As part of revenue-enhancing measures, Bahrain and Oman governments are likely to finance any increase in fiscal deficits in 2015 due to drop in oil prices through sovereign debt issuance in 2015, Moody’s Investors Service said on Monday.

The ratings agency does not expect Kuwait and Qatar to raise their debt levels. Saudi Arabia has indicated that it will use its reserve buffer to finance its deficit.

Moody’s report titled ‘GCC Sovereigns: Resilience to Lower Oil Prices Varies; Bahrain and Oman Most Exposed’ said Saudi Arabia’s fiscal balance will turn into a deficit in 2015, and Bahrain and Oman’s deficits will widen significantly to above seven per cent of their respective GDP. All GCC countries except Oman should show current account surpluses in 2015.
The report also says that GCC governments’ fiscal adjustments to lower oil prices will vary, starting with expenditure adjustments on non-strategic investment projects. Slowing or even reversing the growth in current government spending, including subsidy reforms, will be more difficult as governments seek to meet social welfare demands.

As for revenue-enhancing measures, these efforts would most likely start with adjustments to existing taxes, tariffs and other non-oil revenue. The introduction of new taxes — most likely indirect — would be a last resort.

The report said the Gulf Cooperation Council (GCC) states can withstand the pressure of oil prices of $80-$85 a barrel in 2015 even as Bahrain and Oman’s credit profiles will be the most adversely affected because the two sovereigns exhibit a combination of high fiscal breakeven oil prices and low reserve buffers.
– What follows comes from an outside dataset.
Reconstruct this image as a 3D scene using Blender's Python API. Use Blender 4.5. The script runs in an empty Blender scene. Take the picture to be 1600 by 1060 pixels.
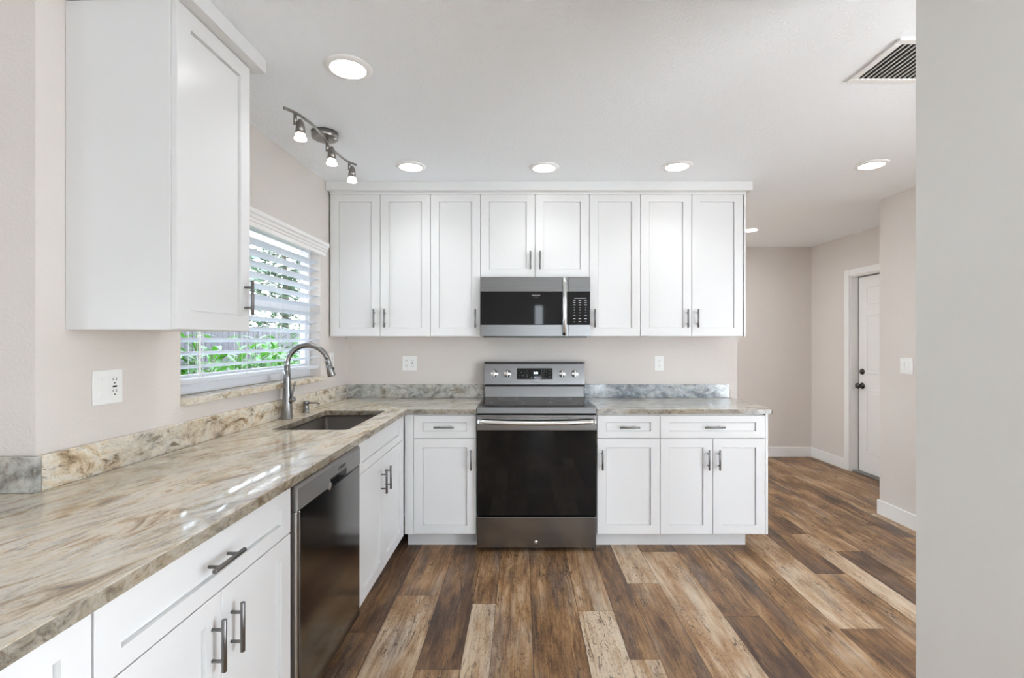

It said most of the six GCC sovereigns can withstand the pressures resulting from lower oil prices without having to make significant policy adjustments but that they would, if needed, likely adjust their fiscal policies accordingly.

Kuwait and Qatar are the most resilient, given their very low fiscal and external breakeven oil prices, and large reserve buffers. Saudi Arabia and the UAE exhibit slightly weaker fiscal fundamentals and higher external breakeven oil prices than Kuwait and Qatar. However, all four sovereigns have similar shock absorption capacities, given Saudi Arabia's and the UAE's large non-oil sectors and sizeable reserves.

Bahrain and Oman will be more adversely affected by the lower oil prices because they have the highest fiscal break-even prices and the lowest reserve buffers in the GCC. While the sovereign wealth funds of Kuwait, the UAE, Qatar and Saudi Arabia can cover multiple years' worth of government expenditures, Bahrain's and Oman's do not provide that level of cover. Of the two sovereigns, Oman's overall government finances are healthier, while Bahrain's external position is stronger.